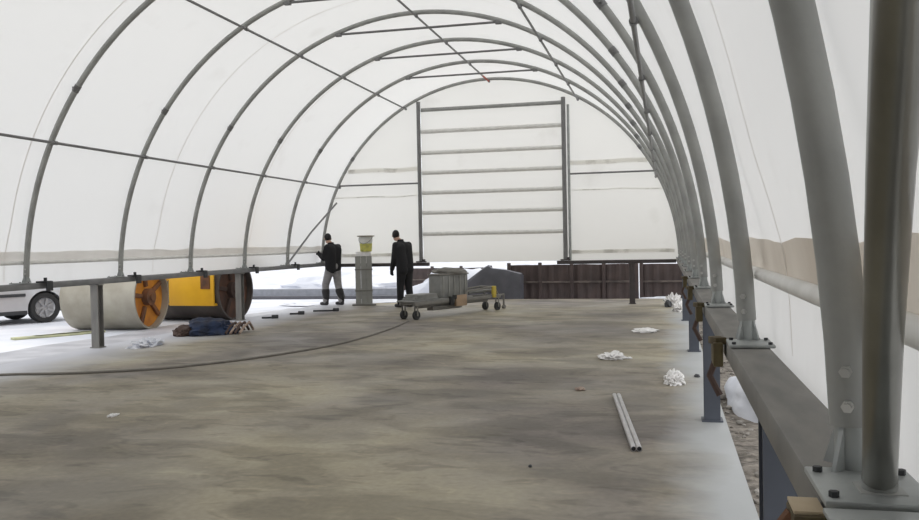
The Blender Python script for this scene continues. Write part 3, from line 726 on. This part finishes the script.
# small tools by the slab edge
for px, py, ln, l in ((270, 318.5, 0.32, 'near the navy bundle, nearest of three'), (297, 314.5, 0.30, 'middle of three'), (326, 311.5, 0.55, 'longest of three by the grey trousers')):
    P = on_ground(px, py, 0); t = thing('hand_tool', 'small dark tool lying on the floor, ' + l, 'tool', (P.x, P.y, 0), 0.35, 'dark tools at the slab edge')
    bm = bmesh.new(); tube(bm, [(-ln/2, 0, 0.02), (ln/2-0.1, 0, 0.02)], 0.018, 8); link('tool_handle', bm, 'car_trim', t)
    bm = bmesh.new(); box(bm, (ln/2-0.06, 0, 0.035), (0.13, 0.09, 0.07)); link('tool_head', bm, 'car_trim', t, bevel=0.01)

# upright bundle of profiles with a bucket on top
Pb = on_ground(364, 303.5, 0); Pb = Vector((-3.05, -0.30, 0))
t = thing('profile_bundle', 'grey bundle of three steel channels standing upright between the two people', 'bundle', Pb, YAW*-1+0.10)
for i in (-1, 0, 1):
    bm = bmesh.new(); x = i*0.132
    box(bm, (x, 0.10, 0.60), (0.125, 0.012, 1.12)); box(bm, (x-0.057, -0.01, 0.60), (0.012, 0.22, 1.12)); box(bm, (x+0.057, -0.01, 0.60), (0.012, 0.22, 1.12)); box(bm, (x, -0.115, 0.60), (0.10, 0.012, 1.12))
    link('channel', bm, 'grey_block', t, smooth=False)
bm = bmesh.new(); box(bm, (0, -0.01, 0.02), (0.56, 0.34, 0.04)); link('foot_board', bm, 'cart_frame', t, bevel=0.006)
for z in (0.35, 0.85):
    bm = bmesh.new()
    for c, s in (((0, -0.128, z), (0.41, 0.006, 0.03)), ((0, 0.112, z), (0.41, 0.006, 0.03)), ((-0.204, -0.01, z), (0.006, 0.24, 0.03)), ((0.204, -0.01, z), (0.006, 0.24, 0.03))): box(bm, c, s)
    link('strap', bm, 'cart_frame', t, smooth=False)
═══
WORK INSTRUCTIONS: Copy out the data above exactly, except the pictures.

THE RESULT:
The Blender Python script for this scene continues. Write part 3, from line 726 on. This part finishes the script.
# small tools by the slab edge
for px, py, ln, l in ((270, 318.5, 0.32, 'near the navy bundle, nearest of three'), (297, 314.5, 0.30, 'middle of three'), (326, 311.5, 0.55, 'longest of three by the grey trousers')):
    P = on_ground(px, py, 0); t = thing('hand_tool', 'small dark tool lying on the floor, ' + l, 'tool', (P.x, P.y, 0), 0.35, 'dark tools at the slab edge')
    bm = bmesh.new(); tube(bm, [(-ln/2, 0, 0.02), (ln/2-0.1, 0, 0.02)], 0.018, 8); link('tool_handle', bm, 'car_trim', t)
    bm = bmesh.new(); box(bm, (ln/2-0.06, 0, 0.035), (0.13, 0.09, 0.07)); link('tool_head', bm, 'car_trim', t, bevel=0.01)

# upright bundle of profiles with a bucket on top
Pb = on_ground(364, 303.5, 0); Pb = Vector((-3.05, -0.30, 0))
t = thing('profile_bundle', 'grey bundle of three steel channels standing upright between the two people', 'bundle', Pb, YAW*-1+0.10)
for i in (-1, 0, 1):
    bm = bmesh.new(); x = i*0.132
    box(bm, (x, 0.10, 0.60), (0.125, 0.012, 1.12)); box(bm, (x-0.057, -0.01, 0.60), (0.012, 0.22, 1.12)); box(bm, (x+0.057, -0.01, 0.60), (0.012, 0.22, 1.12)); box(bm, (x, -0.115, 0.60), (0.10, 0.012, 1.12))
    link('channel', bm, 'grey_block', t, smooth=False)
bm = bmesh.new(); box(bm, (0, -0.01, 0.02), (0.56, 0.34, 0.04)); link('foot_board', bm, 'cart_frame', t, bevel=0.006)
for z in (0.35, 0.85):
    bm = bmesh.new()
    for c, s in (((0, -0.128, z), (0.41, 0.006, 0.03)), ((0, 0.112, z), (0.41, 0.006, 0.03)), ((-0.204, -0.01, z), (0.006, 0.24, 0.03)), ((0.204, -0.01, z), (0.006, 0.24, 0.03))): box(bm, c, s)
    link('strap', bm, 'cart_frame', t, smooth=False)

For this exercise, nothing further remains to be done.